Willa Cather Date Read: 1/9/22

First published: 1918



For the most part, I liked this novel. It is like a slightly grittier, more realistic Little House on the Prairie. With less detail about the baking and more sex (which happens off screen, but never happened at all in Wilder).


The story is sweet and it is a slice-of-life of a time many of us know little about, but probably should: the settlement of the American Midwest by immigrants. My family, that I know about, has been in this country for many hundreds of years. But most people, I think, can count recent immigrants in their family trees. If you live in the Midwest, those immigrants are probably Scandinavian or German. This is their history, as A Tree Grows in Brooklyn is for immigrants here in New York.


One discordant note was the rampant racism, most notably about the piano player Blind d'Arnaut. The description of this person by Jim is frankly one of the most offensive things I've ever read.

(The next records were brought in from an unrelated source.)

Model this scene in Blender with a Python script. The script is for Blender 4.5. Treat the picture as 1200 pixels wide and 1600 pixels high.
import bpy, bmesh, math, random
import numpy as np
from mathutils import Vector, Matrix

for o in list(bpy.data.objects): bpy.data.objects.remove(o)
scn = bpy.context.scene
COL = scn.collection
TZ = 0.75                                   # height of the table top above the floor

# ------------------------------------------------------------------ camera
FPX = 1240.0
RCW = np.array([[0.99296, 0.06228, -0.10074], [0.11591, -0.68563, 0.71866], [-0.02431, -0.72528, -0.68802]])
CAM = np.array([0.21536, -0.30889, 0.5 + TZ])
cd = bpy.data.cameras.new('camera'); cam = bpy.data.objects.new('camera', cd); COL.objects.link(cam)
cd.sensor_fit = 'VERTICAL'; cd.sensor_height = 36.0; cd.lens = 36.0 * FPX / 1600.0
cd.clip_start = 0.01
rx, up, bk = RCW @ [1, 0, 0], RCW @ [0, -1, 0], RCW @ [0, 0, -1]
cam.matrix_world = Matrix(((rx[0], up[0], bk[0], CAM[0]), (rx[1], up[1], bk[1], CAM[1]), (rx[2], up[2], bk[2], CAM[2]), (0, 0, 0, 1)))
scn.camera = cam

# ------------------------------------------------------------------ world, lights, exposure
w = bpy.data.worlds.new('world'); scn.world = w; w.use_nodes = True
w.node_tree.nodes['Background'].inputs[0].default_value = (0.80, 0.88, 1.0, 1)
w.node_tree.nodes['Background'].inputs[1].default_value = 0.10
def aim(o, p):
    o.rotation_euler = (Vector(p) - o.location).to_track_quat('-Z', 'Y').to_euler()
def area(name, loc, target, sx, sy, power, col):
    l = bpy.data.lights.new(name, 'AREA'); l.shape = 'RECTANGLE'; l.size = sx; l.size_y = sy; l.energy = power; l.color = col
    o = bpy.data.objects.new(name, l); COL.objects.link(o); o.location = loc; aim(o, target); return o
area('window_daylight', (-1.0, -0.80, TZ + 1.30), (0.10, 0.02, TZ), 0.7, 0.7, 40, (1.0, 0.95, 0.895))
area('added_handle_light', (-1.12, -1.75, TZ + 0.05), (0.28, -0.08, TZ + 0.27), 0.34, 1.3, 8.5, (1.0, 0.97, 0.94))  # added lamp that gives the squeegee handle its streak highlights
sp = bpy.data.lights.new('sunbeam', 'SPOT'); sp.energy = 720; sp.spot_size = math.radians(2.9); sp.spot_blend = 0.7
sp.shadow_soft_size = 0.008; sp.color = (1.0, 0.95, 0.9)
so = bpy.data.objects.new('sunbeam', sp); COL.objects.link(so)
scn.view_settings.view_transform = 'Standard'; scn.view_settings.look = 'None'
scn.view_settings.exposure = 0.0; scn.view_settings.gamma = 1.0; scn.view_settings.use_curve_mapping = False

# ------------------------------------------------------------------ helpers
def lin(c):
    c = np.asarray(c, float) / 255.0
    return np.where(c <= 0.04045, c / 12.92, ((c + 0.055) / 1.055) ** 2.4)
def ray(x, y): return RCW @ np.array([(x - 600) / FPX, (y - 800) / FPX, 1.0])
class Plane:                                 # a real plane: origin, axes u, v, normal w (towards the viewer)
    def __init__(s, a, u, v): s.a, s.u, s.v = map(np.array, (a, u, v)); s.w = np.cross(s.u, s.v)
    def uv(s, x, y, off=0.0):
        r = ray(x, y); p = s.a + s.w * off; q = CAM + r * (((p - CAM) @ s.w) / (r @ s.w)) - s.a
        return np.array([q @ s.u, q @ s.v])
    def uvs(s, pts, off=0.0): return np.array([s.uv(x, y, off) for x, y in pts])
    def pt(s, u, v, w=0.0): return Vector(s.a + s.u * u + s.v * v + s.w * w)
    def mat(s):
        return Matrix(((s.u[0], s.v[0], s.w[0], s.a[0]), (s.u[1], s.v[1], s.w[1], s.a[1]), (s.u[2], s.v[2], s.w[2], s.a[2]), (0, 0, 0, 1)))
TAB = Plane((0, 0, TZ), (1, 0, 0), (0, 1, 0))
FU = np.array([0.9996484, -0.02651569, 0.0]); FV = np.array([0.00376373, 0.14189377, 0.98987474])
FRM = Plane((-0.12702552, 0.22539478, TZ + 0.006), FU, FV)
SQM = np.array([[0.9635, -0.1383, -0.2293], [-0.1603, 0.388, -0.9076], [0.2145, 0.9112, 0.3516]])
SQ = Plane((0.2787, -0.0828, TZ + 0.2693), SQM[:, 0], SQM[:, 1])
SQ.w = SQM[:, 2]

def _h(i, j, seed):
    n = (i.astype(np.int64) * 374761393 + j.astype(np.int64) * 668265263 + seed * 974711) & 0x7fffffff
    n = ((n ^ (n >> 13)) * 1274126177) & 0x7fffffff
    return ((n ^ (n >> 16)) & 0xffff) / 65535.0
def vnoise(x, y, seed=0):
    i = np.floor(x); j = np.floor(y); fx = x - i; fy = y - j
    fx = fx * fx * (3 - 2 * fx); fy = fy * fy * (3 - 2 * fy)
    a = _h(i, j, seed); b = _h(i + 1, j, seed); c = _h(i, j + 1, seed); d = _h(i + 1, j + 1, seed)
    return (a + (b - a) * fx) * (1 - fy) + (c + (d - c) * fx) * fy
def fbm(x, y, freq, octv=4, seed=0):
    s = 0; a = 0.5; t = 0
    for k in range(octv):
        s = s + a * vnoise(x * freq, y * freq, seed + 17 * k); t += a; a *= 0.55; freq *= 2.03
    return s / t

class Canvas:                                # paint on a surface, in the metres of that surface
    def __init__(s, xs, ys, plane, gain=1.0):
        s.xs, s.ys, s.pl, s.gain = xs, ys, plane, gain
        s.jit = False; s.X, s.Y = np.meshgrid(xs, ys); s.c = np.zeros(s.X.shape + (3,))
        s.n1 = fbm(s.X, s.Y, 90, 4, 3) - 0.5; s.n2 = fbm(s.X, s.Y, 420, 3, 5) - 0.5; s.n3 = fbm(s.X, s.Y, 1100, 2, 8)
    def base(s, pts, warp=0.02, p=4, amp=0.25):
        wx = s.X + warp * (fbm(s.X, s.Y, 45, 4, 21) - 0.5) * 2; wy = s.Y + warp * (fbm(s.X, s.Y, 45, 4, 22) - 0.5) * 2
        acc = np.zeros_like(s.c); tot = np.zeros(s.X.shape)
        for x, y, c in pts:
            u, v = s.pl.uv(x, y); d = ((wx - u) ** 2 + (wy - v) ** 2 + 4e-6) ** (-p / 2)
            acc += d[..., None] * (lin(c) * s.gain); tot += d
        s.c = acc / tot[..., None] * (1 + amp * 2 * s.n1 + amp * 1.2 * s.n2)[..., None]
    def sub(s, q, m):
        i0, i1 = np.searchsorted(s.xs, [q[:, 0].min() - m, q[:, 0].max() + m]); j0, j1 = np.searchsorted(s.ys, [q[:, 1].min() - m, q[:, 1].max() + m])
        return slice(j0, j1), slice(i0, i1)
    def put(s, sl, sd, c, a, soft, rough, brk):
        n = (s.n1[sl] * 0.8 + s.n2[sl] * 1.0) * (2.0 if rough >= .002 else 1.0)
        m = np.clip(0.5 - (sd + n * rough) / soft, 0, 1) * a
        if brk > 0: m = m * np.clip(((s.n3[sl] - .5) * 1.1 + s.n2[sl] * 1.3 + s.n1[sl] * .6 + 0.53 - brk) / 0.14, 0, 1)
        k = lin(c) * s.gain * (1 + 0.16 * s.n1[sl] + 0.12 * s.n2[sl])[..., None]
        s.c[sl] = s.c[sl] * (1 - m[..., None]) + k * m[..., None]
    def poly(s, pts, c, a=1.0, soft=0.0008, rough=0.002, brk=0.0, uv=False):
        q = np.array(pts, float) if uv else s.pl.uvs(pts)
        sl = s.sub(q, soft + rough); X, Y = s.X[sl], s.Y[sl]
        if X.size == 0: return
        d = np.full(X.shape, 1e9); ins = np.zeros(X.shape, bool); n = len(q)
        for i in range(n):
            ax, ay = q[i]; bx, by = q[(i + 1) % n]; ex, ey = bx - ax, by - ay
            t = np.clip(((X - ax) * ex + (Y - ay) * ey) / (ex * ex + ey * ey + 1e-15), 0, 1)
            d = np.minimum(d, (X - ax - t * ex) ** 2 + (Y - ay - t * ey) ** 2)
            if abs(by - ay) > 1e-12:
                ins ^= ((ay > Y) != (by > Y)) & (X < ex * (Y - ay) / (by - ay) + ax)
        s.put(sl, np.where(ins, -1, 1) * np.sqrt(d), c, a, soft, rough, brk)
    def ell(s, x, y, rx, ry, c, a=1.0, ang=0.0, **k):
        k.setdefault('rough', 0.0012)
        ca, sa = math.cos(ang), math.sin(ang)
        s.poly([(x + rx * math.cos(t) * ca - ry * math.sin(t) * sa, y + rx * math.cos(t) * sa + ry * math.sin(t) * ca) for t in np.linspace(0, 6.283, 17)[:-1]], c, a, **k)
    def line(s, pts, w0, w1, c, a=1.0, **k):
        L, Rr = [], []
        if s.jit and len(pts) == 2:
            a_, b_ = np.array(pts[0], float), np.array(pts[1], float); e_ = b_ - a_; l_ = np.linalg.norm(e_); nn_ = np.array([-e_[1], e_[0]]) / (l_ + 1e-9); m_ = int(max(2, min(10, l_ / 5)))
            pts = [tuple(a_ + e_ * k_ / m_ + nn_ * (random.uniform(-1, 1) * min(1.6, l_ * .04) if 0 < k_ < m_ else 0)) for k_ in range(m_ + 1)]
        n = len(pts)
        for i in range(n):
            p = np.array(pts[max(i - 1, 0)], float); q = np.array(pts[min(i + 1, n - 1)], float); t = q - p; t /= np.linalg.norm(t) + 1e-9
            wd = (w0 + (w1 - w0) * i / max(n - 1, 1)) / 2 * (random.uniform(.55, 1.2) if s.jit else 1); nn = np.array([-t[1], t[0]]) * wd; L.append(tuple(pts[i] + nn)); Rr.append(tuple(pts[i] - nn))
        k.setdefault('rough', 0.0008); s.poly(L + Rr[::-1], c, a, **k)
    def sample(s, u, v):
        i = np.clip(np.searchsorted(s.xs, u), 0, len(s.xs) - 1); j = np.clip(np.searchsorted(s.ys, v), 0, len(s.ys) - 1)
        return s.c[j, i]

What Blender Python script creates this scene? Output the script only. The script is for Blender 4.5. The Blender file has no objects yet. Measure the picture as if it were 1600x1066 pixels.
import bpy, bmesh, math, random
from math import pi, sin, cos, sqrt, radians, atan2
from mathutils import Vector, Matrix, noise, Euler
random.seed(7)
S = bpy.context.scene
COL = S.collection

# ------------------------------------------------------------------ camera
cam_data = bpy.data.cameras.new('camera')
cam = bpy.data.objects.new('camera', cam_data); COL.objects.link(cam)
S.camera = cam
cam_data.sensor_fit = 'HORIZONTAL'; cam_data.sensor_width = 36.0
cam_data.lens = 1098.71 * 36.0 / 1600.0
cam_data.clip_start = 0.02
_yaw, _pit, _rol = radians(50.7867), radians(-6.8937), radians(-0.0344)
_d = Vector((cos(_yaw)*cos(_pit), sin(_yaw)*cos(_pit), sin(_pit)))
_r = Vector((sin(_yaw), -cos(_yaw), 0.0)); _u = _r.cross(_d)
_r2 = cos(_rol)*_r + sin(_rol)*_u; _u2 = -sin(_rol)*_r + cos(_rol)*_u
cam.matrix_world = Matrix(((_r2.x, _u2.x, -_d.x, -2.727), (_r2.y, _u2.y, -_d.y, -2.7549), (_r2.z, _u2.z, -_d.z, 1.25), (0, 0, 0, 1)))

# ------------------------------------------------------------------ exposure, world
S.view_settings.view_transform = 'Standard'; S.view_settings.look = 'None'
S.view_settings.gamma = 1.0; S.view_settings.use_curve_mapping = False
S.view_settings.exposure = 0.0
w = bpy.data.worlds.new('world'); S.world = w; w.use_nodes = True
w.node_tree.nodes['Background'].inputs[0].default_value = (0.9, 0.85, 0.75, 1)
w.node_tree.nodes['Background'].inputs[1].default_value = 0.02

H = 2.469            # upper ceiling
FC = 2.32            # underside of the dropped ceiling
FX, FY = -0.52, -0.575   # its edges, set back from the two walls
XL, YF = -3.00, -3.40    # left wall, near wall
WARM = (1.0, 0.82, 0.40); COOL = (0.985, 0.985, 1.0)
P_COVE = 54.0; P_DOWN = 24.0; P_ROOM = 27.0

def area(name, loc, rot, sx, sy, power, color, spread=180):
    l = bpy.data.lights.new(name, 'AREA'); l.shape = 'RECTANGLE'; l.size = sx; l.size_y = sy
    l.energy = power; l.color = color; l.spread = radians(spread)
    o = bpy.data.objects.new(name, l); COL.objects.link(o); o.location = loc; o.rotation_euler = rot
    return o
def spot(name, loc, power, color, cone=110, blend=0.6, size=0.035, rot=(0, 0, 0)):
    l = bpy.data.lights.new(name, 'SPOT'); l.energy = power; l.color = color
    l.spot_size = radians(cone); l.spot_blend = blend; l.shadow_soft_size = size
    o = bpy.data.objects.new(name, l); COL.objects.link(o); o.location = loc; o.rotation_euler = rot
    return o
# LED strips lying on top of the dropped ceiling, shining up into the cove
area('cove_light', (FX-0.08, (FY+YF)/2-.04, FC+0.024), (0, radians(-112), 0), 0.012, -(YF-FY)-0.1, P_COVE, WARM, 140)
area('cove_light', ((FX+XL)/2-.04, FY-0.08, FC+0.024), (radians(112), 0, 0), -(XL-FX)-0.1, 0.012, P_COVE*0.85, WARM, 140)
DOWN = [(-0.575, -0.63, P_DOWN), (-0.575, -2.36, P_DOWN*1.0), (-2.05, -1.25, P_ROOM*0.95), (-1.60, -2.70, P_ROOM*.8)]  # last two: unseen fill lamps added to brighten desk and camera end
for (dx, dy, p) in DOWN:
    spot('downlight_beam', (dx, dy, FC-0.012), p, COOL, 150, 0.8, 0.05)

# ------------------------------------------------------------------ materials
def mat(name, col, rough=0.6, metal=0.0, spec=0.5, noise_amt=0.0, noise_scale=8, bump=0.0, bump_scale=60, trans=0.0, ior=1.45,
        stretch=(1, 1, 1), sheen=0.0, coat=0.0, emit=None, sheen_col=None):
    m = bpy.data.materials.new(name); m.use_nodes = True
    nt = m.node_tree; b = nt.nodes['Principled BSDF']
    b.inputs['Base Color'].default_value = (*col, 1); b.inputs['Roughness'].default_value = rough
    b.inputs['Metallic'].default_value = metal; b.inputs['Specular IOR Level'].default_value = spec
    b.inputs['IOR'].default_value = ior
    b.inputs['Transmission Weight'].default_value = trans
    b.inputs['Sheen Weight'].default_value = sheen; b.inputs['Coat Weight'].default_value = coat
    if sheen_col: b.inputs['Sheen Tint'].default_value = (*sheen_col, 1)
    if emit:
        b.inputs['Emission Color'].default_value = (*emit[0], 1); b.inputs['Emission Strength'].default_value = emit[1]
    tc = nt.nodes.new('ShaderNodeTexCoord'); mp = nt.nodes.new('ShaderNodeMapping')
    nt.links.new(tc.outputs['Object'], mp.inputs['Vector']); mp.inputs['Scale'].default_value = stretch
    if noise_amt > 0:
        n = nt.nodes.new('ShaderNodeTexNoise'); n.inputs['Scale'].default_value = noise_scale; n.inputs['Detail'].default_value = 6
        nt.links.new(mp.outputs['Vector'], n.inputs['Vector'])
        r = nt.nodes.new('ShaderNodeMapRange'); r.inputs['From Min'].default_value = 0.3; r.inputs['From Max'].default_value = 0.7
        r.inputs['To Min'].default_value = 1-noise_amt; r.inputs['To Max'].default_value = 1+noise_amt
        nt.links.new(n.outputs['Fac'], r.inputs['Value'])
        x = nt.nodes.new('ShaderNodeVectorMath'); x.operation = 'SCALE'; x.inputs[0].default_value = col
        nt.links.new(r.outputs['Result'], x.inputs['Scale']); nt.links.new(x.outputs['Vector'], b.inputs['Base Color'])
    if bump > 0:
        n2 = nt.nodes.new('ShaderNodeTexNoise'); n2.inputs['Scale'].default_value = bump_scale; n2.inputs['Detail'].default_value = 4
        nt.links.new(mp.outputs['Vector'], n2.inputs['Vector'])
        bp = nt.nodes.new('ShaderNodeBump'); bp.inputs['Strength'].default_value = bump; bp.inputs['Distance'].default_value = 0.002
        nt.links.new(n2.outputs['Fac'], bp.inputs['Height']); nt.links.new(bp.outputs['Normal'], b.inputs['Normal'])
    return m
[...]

Yeah, yeah, "it was the times" except it wasn't, not really. People who were racist felt free to speak it out loud but it isn't like everyone was racist. And I really did not like reading that. It soured the whole novel for me. "You can't put your values of today on the past", I don't care, yes, I can. I'm not reading this book in 1918, I'm reading it in 2022. We don't have to accept it just because people did then.


All in all, I would give this a 3.5 out of 5. It is obviously well written and tells a coherent story, but to be completely honest it is a bit boring in that very little really happens. The entire novel is Jim growing up to not marry Ántonia. Growing up, for most of us, was long periods of same-same punctuated with holidays and tragedies. Also, Jim's grandparents just disappear and aren't mentioned again after he goes to college in the East. They raised him and then poof.


Time to read: 1.5 days

Rereadability: Nah.

Classic: I guess? It isn't a bad novel, not by any means. But neither is it particularly special.